## MATERIAL
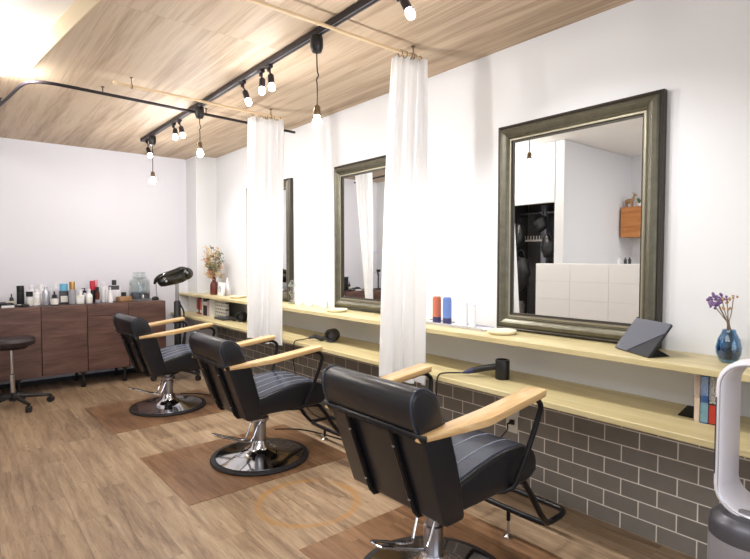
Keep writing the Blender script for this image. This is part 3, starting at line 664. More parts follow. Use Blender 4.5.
# ------------------------------------------------------------------ hood dryer on a stand
t = thing('hood_dryer', 'black infrared hair processor on a tall stand right of the cabinets', 'hair dryer', (-0.585, 5.42, 0), 0)
MB().lathe([(0.017, 0.10), (0.017, 1.02), (0, 1.02)], seg=16).build('pole', M['steel'], t)
MB().lathe([(0.0, 0.08), (0.030, 0.08), (0.034, 0.1), (0.034, 0.80), (0.02, 0.82), (0, 0.82)], seg=20).build('sleeve', M['black'], t)
for k in range(5):
    a = 2*pi*k/5+0.3
    l = MB().tube([(0.02*cos(a), 0.02*sin(a), 0.11), (0.24*cos(a), 0.24*sin(a), 0.07)], [0.02, 0.014], seg=8).build('base_leg', M['black'], t)
    MB().lathe([(0, -0.015), (0.028, -0.015), (0.028, 0.015), (0, 0.015)], (0.235*cos(a), 0.235*sin(a), 0.03), (cos(a+1.3), sin(a+1.3), 0), seg=16).build('caster', M['rubber'], l)
MB().tube([(0.02, -0.03, 0.78), (0.06, -0.04, 0.70), (0.035, -0.045, 0.58), (0.07, -0.04, 0.46), (0.04, -0.045, 0.32), (0.06, -0.03, 0.16)], 0.008, smooth=2).build('cable', M['black'], t)
gl = mat('glossy_black', (18, 20, 20), 0.12, spec=0.8)
hd = MB().tube([(-0.19, 0, 1.01), (-0.17, 0, 1.02), (-0.05, 0, 1.045), (0.07, 0, 1.075), (0.10, 0, 1.085)], [0.03, 0.060, 0.066, 0.066, 0.035], seg=18, smooth=1).ball((0.095, -0.01, 1.095), 0.068, (1, 1, 0.95), 20).build('heater_head', gl, t)
MB().tube([(-0.215, 0.02, 1.0), (-0.21, -0.02, 1.045), (-0.16, -0.03, 1.075), (-0.02, -0.03, 1.12), (0.04, -0.02, 1.145), (0.09, 0, 1.14), (0.12, 0.01, 1.11)], [0.012, 0.022, 0.028, 0.028, 0.028, 0.022, 0.015], seg=14, smooth=1).build('upper_heater_arm', gl, t)
MB().ball((-0.125, -0.054, 1.022), 0.014).build('knob', M['chrome'], hd)
MB().ball((0.08, -0.076, 1.105), 0.012).build('knob', M['chrome'], hd)
MB().tube([(-0.205, 0, 1.0), (-0.205, 0, 0.93), (-0.20, 0, 0.87)], 0.004).build('pull_cord', M['grey'], t)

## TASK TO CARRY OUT
Write the full listing out again with every line unchanged, but include no pictures.

## TASK OUTPUT
Keep writing the Blender script for this image. This is part 3, starting at line 664. More parts follow. Use Blender 4.5.
# ------------------------------------------------------------------ hood dryer on a stand
t = thing('hood_dryer', 'black infrared hair processor on a tall stand right of the cabinets', 'hair dryer', (-0.585, 5.42, 0), 0)
MB().lathe([(0.017, 0.10), (0.017, 1.02), (0, 1.02)], seg=16).build('pole', M['steel'], t)
MB().lathe([(0.0, 0.08), (0.030, 0.08), (0.034, 0.1), (0.034, 0.80), (0.02, 0.82), (0, 0.82)], seg=20).build('sleeve', M['black'], t)
for k in range(5):
    a = 2*pi*k/5+0.3
    l = MB().tube([(0.02*cos(a), 0.02*sin(a), 0.11), (0.24*cos(a), 0.24*sin(a), 0.07)], [0.02, 0.014], seg=8).build('base_leg', M['black'], t)
    MB().lathe([(0, -0.015), (0.028, -0.015), (0.028, 0.015), (0, 0.015)], (0.235*cos(a), 0.235*sin(a), 0.03), (cos(a+1.3), sin(a+1.3), 0), seg=16).build('caster', M['rubber'], l)
MB().tube([(0.02, -0.03, 0.78), (0.06, -0.04, 0.70), (0.035, -0.045, 0.58), (0.07, -0.04, 0.46), (0.04, -0.045, 0.32), (0.06, -0.03, 0.16)], 0.008, smooth=2).build('cable', M['black'], t)
gl = mat('glossy_black', (18, 20, 20), 0.12, spec=0.8)
hd = MB().tube([(-0.19, 0, 1.01), (-0.17, 0, 1.02), (-0.05, 0, 1.045), (0.07, 0, 1.075), (0.10, 0, 1.085)], [0.03, 0.060, 0.066, 0.066, 0.035], seg=18, smooth=1).ball((0.095, -0.01, 1.095), 0.068, (1, 1, 0.95), 20).build('heater_head', gl, t)
MB().tube([(-0.215, 0.02, 1.0), (-0.21, -0.02, 1.045), (-0.16, -0.03, 1.075), (-0.02, -0.03, 1.12), (0.04, -0.02, 1.145), (0.09, 0, 1.14), (0.12, 0.01, 1.11)], [0.012, 0.022, 0.028, 0.028, 0.028, 0.022, 0.015], seg=14, smooth=1).build('upper_heater_arm', gl, t)
MB().ball((-0.125, -0.054, 1.022), 0.014).build('knob', M['chrome'], hd)
MB().ball((0.08, -0.076, 1.105), 0.012).build('knob', M['chrome'], hd)
MB().tube([(-0.205, 0, 1.0), (-0.205, 0, 0.93), (-0.20, 0, 0.87)], 0.004).build('pull_cord', M['grey'], t)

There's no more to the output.